И вот «собственноручно» — с мятых, исчерканных, постоянно подновляемых черновиков — прочитана почти дописанная пьеса «Летит», замыслу которой, по словам Мухиной, 7 лет. Но этому не веришь. Потому что главное достоинство этого текста — удивительная способность слежения за «сиюминутной» жизнью молодежи, за столичным поколением ночных клубов, которое сформировалось буквально только что, на наших глазах в последние два-три года. Мухина резко сменила «имидж текста», если так можно выразиться. В «Летит» нет никаких ностальгических отсылок, никакой сентиментальности, никакой «воспоминательности», никаких призраков советской богемной жизни, столь ощутимых в «Тане-Тане» и «Ю». «Летит» написана о детях и даже внуках героев «Ю», которые давным-давно забыли, что было у них в прошлом и кто были их родители. Это пьеса о новых людях, которые начали жить «с чистого листа».
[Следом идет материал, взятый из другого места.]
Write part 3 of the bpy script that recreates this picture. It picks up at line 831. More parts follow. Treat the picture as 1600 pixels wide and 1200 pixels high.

Мир техногенного, компьютерного, рэйвового XXI века. Действующие лица: Вьюга, ди-джей; Метель, ви-джей; Пурга, живет в Канаде, пишет диссертацию по соционике; далее — Леночка и Белочка, Апельсин Морковкин, таксист Маньякин, телеведущая Снежана. Зафиксирован их специфический язык — язык электронной почты, язык латиницы и цифирицы, язык компьютерных символов. Миллион новых слов, «англоиды», тот сжатый, «архивированный» стиль общения, о котором замечательно спел Саша Васильев: «Давай, Лама, давай / Давай, открывай / Свой англо-русский словарь».
Это мир кислотной молодежи, поглотившей современную культуру, сделавшей жизнь зависимой от ритма ночных клубов, рэйвовых дискотек и их специфических ценностей. Мир «фриков», абсолютно рухнувшей преграды между полами, мир андрогинов и наивного, инфантильного, какого-то плюшевого отношения к жизни. Мир оранжевого настроения, конфет Чупа-чупс, энергетических напиток и таблеток экстази, люминесцентных топиков и всего ядовито-яркого: фиолетового, розового, бирюзового, цвета морской волны.
Сквозь типичные ситуации, ворохом раскиданные по тексту, Ольга Мухина добивается фантастического эффекта движения целого пласта жизни. И ей удается доказать, пожалуй, обратное: что безмятежная, фруктовая молодежь, клубная марихуанная культура — это предел человеческого отчаяния, тотальная суицидальная атмосфера, когда между экстазом и депрессией нет никакого внутреннего различия, где бурный стиль жизни не противоречит глубочайшему сплину, где отсутствие перспектив скрывается за детской наружностью, в которой больше бегства от мира, чем реального незнания жизни. Это, если угодно, культура конца мира, который стал развиваться в обратную сторону — от усложнения к упрощению. 
Мухина фиксирует тектонические подвижки в истории — смещение времени, слом поколений. Кислотная молодежь, поросль городов-мегаполисов, беззащитных перед угрозами цивилизации. В пьесе есть метафора снега, снежной страны, людей, утопающих в цивилизации как в российских снегах. Это какие-то новые, абсолютно незащищенные люди, у которых отсечено прошлое, но у которых есть одно бесконечное будущее, которое может повернуться как само пожелает и которым надо как-то распорядиться. Но никто не знает как. И подсказать некому.
Ольга Мухина утверждает, что в пьесе «Летит» применила технику документального театра Verbatim, правда, несколько странно ее понимая. Пьеса составлена якобы по высказываниям и фрагментам личной судьбы любимых актеров Мухиной, а именно Оксаны Мысиной, Михаила Крылова, Андрея Щенникова, Юрия Колокольникова. Возможно, это и так. В тексте, правда, эти «коннотации» не слишком заметны, по крайней мере, стороннему взгляду. Будет весьма интересно следить за тем, кому достанется право впервые сыграть этот незаурядный текст, который обязан освежить феномен под названием «Новая драма».